Wednesday, December 19, 2012

Be Brave

In the wake of September 11, I had to find new reserves of courage.  Many family members and my soon to be husband worked in buildings that were on lists of potential targets for terrorist attacks.  I taught in a school that literally was in the shadow of the George Washington Bridge, another possible target.  Even worse, my intended had just sold a project that required him flying to Ohio for a few days every week.  This was hard to reconcile with the images of the hijacked planes drilling through the towers.  Yet, I had to somehow find the courage within me to send John off every week with a kiss and an "I love you.  Have a nice uneventful flight."

In the wake of the shootings last Friday, I need to find new reserves of courage again. 

I have to find the courage to send my children off to school.

Monday morning was tough.  I pulled up to the front of the drop off lane.  The aide opened the car door.  Alice unfastended her seatbeat and stepped out.  Her "Bye Mom" and my usual, "Have a great day.  I love you" filled the air.  The car door shut- the unsaid signal for me to drive away so another car could take my place.  I drove away and burst into tears the second I turned out of the school's driveway.  My heart litterally ached for all the parents who lost their children on Friday not long after doing what I just did.

And then on Tuesday night, Alice said something that reinforced why I needed to be brave.
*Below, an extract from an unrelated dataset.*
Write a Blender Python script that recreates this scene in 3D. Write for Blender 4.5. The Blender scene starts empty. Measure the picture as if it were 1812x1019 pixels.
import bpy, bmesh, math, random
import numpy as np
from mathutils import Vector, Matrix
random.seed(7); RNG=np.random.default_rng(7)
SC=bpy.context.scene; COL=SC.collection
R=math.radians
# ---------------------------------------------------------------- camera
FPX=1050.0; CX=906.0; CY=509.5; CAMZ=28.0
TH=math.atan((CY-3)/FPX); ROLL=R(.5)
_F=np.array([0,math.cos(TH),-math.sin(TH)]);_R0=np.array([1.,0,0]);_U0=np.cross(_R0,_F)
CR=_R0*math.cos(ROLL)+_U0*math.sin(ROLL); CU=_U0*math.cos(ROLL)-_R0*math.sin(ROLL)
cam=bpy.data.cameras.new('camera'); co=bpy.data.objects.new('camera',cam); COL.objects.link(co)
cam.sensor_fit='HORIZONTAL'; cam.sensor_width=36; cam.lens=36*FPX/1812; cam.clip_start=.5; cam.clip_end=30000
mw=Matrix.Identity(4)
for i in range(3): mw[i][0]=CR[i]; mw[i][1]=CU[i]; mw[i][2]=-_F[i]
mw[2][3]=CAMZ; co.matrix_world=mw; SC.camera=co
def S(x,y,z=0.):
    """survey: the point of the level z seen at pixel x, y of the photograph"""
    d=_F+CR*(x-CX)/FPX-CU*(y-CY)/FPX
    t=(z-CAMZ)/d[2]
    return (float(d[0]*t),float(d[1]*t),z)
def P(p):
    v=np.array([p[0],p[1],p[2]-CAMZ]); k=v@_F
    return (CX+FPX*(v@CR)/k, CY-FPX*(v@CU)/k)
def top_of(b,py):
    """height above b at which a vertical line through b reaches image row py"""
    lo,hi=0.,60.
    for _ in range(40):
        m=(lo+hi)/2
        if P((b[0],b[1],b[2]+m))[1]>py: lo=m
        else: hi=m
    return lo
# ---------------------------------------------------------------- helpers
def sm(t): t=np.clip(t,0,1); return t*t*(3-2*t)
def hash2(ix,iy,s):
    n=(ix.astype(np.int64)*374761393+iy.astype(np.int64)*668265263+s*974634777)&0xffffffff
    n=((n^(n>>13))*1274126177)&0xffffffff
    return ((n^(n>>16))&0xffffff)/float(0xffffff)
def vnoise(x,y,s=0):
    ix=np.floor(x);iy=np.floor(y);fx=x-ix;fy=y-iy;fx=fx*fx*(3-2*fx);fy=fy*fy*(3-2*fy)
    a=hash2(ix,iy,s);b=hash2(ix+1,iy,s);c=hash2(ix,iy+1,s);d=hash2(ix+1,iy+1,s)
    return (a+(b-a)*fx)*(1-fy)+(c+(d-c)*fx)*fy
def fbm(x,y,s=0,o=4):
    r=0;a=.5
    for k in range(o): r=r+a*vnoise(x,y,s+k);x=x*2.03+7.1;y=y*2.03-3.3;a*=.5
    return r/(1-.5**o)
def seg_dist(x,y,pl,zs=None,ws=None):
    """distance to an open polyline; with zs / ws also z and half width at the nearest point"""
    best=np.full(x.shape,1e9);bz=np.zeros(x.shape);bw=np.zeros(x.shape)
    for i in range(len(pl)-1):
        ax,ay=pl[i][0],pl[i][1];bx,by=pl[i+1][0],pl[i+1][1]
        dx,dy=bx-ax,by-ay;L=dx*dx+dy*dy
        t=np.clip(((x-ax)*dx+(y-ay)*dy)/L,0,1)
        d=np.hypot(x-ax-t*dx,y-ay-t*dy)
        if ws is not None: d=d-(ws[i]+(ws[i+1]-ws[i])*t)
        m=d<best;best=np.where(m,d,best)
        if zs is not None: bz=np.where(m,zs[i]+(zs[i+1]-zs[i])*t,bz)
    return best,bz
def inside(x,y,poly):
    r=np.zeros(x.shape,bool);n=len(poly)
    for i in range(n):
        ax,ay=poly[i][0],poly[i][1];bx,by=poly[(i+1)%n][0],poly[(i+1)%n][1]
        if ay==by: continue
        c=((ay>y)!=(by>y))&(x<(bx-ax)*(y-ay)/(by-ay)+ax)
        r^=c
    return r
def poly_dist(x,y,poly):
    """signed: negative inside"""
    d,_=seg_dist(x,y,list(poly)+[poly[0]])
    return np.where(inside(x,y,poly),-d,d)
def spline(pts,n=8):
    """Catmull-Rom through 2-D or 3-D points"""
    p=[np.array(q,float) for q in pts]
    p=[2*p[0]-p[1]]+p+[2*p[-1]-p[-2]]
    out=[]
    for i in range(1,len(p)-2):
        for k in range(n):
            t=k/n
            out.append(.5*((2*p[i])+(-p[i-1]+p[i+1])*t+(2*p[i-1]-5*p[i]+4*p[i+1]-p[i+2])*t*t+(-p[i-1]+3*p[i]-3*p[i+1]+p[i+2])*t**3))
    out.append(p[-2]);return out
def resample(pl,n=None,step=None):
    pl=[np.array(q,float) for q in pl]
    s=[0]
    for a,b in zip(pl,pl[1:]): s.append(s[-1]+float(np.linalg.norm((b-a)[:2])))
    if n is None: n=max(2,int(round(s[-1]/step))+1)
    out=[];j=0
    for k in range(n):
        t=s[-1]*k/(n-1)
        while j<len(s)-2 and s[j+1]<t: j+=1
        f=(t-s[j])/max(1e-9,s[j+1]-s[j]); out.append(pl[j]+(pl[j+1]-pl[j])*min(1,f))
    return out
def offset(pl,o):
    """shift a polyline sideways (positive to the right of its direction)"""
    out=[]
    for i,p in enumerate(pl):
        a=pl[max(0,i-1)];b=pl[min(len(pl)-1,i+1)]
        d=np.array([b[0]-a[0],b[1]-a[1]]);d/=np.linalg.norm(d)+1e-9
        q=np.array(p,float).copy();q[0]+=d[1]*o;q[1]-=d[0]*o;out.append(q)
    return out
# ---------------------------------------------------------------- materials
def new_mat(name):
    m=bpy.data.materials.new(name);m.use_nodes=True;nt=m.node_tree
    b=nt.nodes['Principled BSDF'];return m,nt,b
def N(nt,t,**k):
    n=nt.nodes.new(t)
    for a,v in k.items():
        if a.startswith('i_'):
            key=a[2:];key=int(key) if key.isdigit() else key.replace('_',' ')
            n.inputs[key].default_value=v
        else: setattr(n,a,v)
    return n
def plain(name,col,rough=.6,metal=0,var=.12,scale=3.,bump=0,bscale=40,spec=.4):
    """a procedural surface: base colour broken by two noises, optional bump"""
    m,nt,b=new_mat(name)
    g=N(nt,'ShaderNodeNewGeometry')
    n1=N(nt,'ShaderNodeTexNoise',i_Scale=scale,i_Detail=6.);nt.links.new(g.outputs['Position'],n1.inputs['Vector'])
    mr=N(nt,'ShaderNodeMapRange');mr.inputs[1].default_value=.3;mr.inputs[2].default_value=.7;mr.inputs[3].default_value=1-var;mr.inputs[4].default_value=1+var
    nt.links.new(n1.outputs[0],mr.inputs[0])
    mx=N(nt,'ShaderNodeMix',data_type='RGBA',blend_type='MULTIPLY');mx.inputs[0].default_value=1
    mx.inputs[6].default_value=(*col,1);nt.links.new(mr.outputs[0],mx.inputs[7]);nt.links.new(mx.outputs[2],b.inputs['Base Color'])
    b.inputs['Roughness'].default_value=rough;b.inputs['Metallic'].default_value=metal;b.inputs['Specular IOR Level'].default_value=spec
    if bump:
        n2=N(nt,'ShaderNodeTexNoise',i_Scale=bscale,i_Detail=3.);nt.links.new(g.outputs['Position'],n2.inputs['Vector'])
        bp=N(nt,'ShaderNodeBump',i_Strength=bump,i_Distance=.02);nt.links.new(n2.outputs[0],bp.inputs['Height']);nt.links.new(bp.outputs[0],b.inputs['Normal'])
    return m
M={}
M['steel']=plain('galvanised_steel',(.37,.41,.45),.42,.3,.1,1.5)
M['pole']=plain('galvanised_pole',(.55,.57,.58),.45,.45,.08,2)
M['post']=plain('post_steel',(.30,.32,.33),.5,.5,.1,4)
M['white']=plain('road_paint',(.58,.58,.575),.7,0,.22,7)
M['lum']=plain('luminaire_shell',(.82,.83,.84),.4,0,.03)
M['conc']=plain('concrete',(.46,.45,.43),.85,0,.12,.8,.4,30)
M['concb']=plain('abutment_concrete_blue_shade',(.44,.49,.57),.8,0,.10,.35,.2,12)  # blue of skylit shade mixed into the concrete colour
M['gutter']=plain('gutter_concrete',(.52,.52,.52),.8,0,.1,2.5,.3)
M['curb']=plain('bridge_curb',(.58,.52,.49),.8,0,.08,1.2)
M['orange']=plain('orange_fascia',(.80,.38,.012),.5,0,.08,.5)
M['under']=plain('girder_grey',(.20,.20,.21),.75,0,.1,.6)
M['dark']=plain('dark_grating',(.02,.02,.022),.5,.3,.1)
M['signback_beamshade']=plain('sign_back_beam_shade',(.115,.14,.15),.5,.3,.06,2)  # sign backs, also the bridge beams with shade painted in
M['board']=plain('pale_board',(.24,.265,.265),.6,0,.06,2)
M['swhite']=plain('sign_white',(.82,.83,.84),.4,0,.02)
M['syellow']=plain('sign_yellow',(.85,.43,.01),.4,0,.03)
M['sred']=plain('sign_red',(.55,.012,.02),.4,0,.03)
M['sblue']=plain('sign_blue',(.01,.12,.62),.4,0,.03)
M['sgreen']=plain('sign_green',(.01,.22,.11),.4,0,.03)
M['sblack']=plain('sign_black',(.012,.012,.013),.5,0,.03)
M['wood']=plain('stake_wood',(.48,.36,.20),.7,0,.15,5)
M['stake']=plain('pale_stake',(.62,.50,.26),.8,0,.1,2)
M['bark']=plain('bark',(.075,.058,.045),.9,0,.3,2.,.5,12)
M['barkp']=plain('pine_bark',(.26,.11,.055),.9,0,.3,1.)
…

Tuesday was one of those hustle and bustle days filled with school, play, homework, and a party.  The Girl Scouts in our town threw a holiday party for all the Daisy troops.  The girls were told to come wearing their holiday finery.  There were mulitple stations with different crafts.  There were tons of delicious looking snacks.  There was music and singing.  I dropped Alice off and did some errands until the party was over.  As we walked to the car, Alice buzzed with excitment and joy.  "Mommy," she said, "I had the BEST DAY EVER !"  I smiled and listened to her extol about the wonders of her day- the practicing for her school's holiday sing, playing with her friends after school, the party she just attended...the list went on. 

I listened, all the while smiling at her joy.  Later that night, after bedtime kisses, I realized that this is why I had to find courage to let her go out into the, oftentimes, scary world.  Yes, like many of us, I did contemplate finding an isolated corner of the world and hiding out after Friday's news.  I saw on Facebook several people considering homeschooling.  However, when you think about it, the "BEST DAYS EVER" do not happen in isolation.  They happen in places like malls, movie theaters, high schools, colleges, and elementary schools.  They happen because we are out in the world with our friends and loved ones.  Although I had made an unspoken promise to protect my children when they were first placed in my arms, I also vowed to give them the opportunity to have as many "BEST DAYS EVER" as possible. 

I know this is not going to be easy; but, if I have learned anything from my parenting experiences so far, nothing about being a parent is easy.  I just have to follow the immortal advice: "Keep Calm and Carry On" and add another piece to it: "Be Brave." 

  

1 comment:

  1. Yes. This is why I'm not packing for my move to my (imaginary) desert retreat.